=== What you are asked to do ===
Give back exactly the lines running from the line that holds "cover(pl, D_.lf, .36, .74, lambda" through the line that holds "400, bump=.4), face_r=.008)", ends included, and no other lines.

=== Listed entries ===

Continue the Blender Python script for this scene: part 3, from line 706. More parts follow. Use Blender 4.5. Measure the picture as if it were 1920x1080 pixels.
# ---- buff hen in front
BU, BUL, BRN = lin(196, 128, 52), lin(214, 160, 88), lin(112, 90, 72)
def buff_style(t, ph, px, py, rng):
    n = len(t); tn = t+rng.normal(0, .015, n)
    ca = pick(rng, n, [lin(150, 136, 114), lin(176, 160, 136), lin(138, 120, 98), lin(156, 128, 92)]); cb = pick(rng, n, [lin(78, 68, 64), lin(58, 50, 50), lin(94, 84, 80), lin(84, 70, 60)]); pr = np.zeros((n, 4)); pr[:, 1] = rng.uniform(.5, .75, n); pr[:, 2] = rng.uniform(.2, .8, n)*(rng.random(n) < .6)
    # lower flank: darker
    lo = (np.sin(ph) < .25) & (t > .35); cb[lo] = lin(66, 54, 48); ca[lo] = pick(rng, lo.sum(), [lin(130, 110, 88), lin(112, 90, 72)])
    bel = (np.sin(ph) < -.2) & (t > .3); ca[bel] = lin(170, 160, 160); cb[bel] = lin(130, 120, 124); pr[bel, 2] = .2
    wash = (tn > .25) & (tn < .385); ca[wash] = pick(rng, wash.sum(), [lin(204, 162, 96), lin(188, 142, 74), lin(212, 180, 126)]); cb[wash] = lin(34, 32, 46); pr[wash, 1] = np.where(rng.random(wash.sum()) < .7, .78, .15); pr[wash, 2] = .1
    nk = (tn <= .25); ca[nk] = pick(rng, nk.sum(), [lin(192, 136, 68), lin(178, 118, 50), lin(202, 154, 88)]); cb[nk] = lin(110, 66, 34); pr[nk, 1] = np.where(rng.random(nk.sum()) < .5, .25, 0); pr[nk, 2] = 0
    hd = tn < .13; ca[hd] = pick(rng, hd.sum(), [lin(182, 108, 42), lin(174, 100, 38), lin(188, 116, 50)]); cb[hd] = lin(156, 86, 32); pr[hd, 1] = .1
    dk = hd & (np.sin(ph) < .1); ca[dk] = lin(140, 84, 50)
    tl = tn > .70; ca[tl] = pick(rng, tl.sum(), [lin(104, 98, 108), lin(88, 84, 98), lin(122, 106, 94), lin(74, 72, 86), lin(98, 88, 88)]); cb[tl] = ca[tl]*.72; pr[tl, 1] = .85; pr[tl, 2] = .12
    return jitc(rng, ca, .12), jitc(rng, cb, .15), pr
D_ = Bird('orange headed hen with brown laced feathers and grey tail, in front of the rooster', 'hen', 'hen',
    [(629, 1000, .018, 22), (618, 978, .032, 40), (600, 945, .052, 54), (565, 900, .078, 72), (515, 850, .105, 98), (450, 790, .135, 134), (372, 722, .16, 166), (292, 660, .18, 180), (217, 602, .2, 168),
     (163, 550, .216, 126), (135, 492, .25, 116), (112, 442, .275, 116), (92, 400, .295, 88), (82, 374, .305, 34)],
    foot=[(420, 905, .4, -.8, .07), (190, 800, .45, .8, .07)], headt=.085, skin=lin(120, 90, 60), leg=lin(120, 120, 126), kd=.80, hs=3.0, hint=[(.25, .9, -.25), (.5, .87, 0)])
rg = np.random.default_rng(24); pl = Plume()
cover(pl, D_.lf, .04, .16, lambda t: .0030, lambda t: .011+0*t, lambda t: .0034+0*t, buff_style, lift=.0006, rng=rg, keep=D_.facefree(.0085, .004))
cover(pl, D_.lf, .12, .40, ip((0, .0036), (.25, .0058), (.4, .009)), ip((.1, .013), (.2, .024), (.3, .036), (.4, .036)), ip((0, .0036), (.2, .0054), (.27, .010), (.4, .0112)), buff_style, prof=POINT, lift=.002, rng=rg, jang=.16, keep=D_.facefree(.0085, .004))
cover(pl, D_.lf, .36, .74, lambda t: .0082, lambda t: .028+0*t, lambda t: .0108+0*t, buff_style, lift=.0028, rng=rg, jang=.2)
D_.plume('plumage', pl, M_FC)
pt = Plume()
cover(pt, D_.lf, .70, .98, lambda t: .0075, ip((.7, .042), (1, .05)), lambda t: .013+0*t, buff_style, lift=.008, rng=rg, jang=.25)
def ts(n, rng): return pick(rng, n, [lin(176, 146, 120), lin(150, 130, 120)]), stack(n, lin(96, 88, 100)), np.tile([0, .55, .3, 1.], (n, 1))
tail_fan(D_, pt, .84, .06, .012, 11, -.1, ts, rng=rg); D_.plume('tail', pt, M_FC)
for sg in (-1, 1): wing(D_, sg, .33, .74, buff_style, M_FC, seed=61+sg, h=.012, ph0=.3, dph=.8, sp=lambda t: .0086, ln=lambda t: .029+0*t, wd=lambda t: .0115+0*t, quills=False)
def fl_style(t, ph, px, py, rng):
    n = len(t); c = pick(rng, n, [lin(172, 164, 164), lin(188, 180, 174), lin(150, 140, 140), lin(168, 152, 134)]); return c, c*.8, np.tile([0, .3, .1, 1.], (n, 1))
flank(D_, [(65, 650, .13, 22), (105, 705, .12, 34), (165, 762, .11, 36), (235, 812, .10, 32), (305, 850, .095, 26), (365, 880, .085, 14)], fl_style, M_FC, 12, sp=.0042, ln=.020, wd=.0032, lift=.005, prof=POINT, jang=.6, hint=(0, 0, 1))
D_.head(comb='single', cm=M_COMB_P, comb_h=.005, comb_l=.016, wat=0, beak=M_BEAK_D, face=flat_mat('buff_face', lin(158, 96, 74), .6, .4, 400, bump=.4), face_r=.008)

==

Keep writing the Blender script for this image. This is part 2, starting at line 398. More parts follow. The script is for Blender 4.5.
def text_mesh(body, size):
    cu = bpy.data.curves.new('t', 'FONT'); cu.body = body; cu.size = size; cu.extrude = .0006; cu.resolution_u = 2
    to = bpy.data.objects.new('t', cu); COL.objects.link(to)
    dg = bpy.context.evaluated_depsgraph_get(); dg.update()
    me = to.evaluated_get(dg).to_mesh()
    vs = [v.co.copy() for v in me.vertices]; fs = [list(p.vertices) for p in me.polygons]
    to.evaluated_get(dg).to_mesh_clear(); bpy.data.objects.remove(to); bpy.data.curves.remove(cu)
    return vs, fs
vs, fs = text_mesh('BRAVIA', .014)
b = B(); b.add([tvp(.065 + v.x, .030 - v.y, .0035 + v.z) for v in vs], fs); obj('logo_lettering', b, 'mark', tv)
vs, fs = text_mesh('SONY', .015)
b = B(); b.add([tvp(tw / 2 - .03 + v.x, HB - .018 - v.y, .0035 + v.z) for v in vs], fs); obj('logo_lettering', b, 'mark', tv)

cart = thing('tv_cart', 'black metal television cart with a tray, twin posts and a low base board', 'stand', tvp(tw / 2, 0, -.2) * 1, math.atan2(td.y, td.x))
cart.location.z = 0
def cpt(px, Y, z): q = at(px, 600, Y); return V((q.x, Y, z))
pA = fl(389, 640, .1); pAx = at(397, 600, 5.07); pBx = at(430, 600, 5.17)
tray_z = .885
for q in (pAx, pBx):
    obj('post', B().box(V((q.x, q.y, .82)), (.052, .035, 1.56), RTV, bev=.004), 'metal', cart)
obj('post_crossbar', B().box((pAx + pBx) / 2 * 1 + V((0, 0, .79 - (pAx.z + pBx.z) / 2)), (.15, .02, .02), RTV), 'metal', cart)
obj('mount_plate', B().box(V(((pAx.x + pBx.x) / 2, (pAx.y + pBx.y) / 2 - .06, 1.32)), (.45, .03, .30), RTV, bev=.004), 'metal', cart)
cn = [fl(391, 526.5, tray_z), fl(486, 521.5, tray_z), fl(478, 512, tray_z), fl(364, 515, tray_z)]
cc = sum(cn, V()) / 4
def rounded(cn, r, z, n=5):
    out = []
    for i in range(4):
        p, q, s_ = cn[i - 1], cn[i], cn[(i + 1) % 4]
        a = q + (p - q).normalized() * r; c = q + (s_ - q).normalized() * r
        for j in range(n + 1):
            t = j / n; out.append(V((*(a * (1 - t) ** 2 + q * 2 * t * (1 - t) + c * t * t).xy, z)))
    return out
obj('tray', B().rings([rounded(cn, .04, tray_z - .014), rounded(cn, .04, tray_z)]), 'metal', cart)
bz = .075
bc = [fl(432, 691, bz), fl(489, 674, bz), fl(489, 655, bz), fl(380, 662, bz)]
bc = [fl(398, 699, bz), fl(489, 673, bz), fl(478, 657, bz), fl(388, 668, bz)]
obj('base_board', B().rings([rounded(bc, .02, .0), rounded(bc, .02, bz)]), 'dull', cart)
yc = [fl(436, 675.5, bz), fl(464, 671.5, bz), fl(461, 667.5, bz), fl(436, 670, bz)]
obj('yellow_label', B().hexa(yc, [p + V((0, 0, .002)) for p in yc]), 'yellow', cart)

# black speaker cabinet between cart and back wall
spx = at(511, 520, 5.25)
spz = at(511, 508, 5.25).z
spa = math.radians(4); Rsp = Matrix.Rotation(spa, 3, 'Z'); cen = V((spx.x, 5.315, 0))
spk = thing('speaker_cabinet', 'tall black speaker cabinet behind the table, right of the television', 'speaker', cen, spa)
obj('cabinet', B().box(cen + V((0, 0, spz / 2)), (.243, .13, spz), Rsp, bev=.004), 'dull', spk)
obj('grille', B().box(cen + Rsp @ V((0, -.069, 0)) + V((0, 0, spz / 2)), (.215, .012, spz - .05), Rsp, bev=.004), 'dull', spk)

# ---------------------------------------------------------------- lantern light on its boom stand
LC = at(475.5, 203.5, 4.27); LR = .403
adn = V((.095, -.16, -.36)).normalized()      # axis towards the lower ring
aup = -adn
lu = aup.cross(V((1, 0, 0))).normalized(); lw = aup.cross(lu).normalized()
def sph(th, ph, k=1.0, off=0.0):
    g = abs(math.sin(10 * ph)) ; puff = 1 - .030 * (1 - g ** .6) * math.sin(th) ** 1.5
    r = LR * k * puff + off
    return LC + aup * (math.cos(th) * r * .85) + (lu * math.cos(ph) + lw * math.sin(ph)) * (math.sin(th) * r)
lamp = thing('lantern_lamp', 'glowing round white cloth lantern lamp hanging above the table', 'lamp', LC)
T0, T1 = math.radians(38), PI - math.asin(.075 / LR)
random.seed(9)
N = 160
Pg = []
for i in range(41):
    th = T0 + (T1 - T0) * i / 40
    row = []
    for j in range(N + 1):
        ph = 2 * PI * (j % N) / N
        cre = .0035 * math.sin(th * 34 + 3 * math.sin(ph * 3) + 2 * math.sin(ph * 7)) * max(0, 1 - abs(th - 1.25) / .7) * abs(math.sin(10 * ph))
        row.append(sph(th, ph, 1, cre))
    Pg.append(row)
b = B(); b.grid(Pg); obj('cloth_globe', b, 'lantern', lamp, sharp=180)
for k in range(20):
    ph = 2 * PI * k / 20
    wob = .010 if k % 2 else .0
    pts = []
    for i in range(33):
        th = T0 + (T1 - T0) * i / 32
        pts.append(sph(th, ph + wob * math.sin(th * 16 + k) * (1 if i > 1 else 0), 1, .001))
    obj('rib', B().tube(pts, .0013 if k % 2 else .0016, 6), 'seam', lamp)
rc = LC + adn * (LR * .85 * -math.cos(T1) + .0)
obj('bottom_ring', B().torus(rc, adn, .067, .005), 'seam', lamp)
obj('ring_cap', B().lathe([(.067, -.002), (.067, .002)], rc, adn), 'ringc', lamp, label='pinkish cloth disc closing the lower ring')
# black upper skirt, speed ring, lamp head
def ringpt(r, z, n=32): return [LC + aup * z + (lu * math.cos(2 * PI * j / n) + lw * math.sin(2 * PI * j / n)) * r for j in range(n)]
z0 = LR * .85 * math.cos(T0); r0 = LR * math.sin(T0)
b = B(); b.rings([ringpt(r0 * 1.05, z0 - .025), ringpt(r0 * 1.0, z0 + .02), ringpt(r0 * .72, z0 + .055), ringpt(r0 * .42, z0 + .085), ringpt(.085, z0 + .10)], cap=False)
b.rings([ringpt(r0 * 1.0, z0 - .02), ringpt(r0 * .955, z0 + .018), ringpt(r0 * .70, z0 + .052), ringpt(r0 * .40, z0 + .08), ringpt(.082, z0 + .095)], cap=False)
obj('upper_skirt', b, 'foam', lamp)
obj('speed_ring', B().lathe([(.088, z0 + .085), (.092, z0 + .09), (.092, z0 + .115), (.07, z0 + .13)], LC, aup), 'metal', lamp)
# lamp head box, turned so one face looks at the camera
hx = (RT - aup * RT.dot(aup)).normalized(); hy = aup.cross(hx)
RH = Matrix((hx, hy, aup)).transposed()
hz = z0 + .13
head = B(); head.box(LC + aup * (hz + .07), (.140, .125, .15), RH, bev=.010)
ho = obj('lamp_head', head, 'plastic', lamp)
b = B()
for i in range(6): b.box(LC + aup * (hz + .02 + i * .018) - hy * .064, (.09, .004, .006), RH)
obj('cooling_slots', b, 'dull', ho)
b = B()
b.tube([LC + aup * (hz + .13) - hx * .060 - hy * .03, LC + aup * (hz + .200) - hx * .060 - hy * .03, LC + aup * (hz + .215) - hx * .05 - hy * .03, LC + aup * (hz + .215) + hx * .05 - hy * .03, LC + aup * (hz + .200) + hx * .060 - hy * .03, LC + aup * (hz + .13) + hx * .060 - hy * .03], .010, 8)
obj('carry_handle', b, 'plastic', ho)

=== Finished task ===
cover(pl, D_.lf, .36, .74, lambda t: .0082, lambda t: .028+0*t, lambda t: .0108+0*t, buff_style, lift=.0028, rng=rg, jang=.2)
D_.plume('plumage', pl, M_FC)
pt = Plume()
cover(pt, D_.lf, .70, .98, lambda t: .0075, ip((.7, .042), (1, .05)), lambda t: .013+0*t, buff_style, lift=.008, rng=rg, jang=.25)
def ts(n, rng): return pick(rng, n, [lin(176, 146, 120), lin(150, 130, 120)]), stack(n, lin(96, 88, 100)), np.tile([0, .55, .3, 1.], (n, 1))
tail_fan(D_, pt, .84, .06, .012, 11, -.1, ts, rng=rg); D_.plume('tail', pt, M_FC)
for sg in (-1, 1): wing(D_, sg, .33, .74, buff_style, M_FC, seed=61+sg, h=.012, ph0=.3, dph=.8, sp=lambda t: .0086, ln=lambda t: .029+0*t, wd=lambda t: .0115+0*t, quills=False)
def fl_style(t, ph, px, py, rng):
    n = len(t); c = pick(rng, n, [lin(172, 164, 164), lin(188, 180, 174), lin(150, 140, 140), lin(168, 152, 134)]); return c, c*.8, np.tile([0, .3, .1, 1.], (n, 1))
flank(D_, [(65, 650, .13, 22), (105, 705, .12, 34), (165, 762, .11, 36), (235, 812, .10, 32), (305, 850, .095, 26), (365, 880, .085, 14)], fl_style, M_FC, 12, sp=.0042, ln=.020, wd=.0032, lift=.005, prof=POINT, jang=.6, hint=(0, 0, 1))
D_.head(comb='single', cm=M_COMB_P, comb_h=.005, comb_l=.016, wat=0, beak=M_BEAK_D, face=flat_mat('buff_face', lin(158, 96, 74), .6, .4, 400, bump=.4), face_r=.008)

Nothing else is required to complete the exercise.